** Start of AVAILABLE DATA **

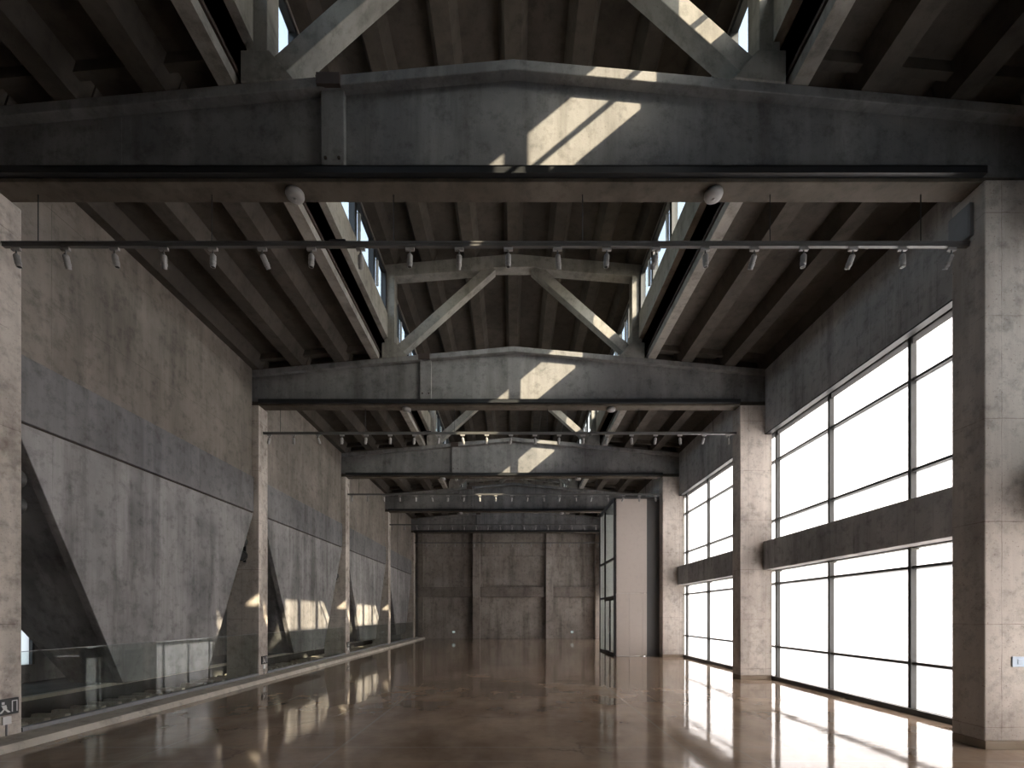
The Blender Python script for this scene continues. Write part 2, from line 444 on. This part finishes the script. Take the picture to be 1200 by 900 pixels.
# ------------------------------------------------------------------ ceilings with ribs
def rib(mb, x, z0, zt, y0, y1, wb=.13, wt=.21, flat=False):
    mb.prism([(x - wb, z0), (x + wb, z0), (x + wt, zt), (x - wt, zt)], 1, y0, y1)
SIDE_RIBS = [3.42, 4.28, 5.34, 6.4]
MID_RIBS = [-3.06, -2.14, -1.07, 0, 1.07, 2.14, 3.06]
for side, nm, lab in ((-1, 'ceiling_left', 'dark ribbed concrete roof slope above the hopper wall'), (1, 'ceiling_right', 'dark ribbed concrete roof slope above the tall windows')):
    a, b = (-7.2, -3.3) if side < 0 else (3.3, 7.2)
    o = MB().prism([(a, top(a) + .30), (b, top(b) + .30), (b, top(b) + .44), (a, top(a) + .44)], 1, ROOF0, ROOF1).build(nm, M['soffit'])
    tag(o, lab, 'ceiling', kind='structure')
    for n in range(-1, 6):
        y0, y1 = 6 * n - .26, 6 * n + 5.74
        y0, y1 = max(y0, ROOF0), min(y1, ROOF1)
        for x in SIDE_RIBS:
            x = side * x
            r = MB(); e = abs(x) < 3.5
            rib(r, x, top(x) + .005, top(x) + .31, y0 + .01, y1 - .01, .10 if e else .14, .12 if e else .24)
            r.build('rib', M['sill'] if e else M['soffit'], o)
        t = MB()
        for yy in (y0 + .16, y1 - .26): t.prism([(a, top(a) + .17), (b, top(b) + .17), (b, top(b) + .31), (a, top(a) + .31)], 1, yy, yy + .10)
        t.build('end_diaphragm', M['soffit'], o)
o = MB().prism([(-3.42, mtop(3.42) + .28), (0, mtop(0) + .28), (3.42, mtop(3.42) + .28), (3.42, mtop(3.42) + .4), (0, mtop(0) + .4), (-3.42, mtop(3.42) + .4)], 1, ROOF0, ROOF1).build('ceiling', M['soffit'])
tag(o, 'raised ribbed concrete roof over the middle of the hall', 'ceiling', kind='structure')
for n in range(-1, 6):
    y0, y1 = max(6 * n - .26, ROOF0), min(6 * n + 5.74, ROOF1)
    for x in MID_RIBS:
        r = MB(); rib(r, x, mtop(x) + .005, mtop(x) + .29, y0 + .01, y1 - .01, .13, .24)
        r.build('rib', M['soffit'], o)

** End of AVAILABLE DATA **

TASK DETAILS
Word for word, quote the lines above. Omit the pictures.

SOLUTION
The Blender Python script for this scene continues. Write part 2, from line 444 on. This part finishes the script. Take the picture to be 1200 by 900 pixels.
# ------------------------------------------------------------------ ceilings with ribs
def rib(mb, x, z0, zt, y0, y1, wb=.13, wt=.21, flat=False):
    mb.prism([(x - wb, z0), (x + wb, z0), (x + wt, zt), (x - wt, zt)], 1, y0, y1)
SIDE_RIBS = [3.42, 4.28, 5.34, 6.4]
MID_RIBS = [-3.06, -2.14, -1.07, 0, 1.07, 2.14, 3.06]
for side, nm, lab in ((-1, 'ceiling_left', 'dark ribbed concrete roof slope above the hopper wall'), (1, 'ceiling_right', 'dark ribbed concrete roof slope above the tall windows')):
    a, b = (-7.2, -3.3) if side < 0 else (3.3, 7.2)
    o = MB().prism([(a, top(a) + .30), (b, top(b) + .30), (b, top(b) + .44), (a, top(a) + .44)], 1, ROOF0, ROOF1).build(nm, M['soffit'])
    tag(o, lab, 'ceiling', kind='structure')
    for n in range(-1, 6):
        y0, y1 = 6 * n - .26, 6 * n + 5.74
        y0, y1 = max(y0, ROOF0), min(y1, ROOF1)
        for x in SIDE_RIBS:
            x = side * x
            r = MB(); e = abs(x) < 3.5
            rib(r, x, top(x) + .005, top(x) + .31, y0 + .01, y1 - .01, .10 if e else .14, .12 if e else .24)
            r.build('rib', M['sill'] if e else M['soffit'], o)
        t = MB()
        for yy in (y0 + .16, y1 - .26): t.prism([(a, top(a) + .17), (b, top(b) + .17), (b, top(b) + .31), (a, top(a) + .31)], 1, yy, yy + .10)
        t.build('end_diaphragm', M['soffit'], o)
o = MB().prism([(-3.42, mtop(3.42) + .28), (0, mtop(0) + .28), (3.42, mtop(3.42) + .28), (3.42, mtop(3.42) + .4), (0, mtop(0) + .4), (-3.42, mtop(3.42) + .4)], 1, ROOF0, ROOF1).build('ceiling', M['soffit'])
tag(o, 'raised ribbed concrete roof over the middle of the hall', 'ceiling', kind='structure')
for n in range(-1, 6):
    y0, y1 = max(6 * n - .26, ROOF0), min(6 * n + 5.74, ROOF1)
    for x in MID_RIBS:
        r = MB(); rib(r, x, mtop(x) + .005, mtop(x) + .29, y0 + .01, y1 - .01, .13, .24)
        r.build('rib', M['soffit'], o)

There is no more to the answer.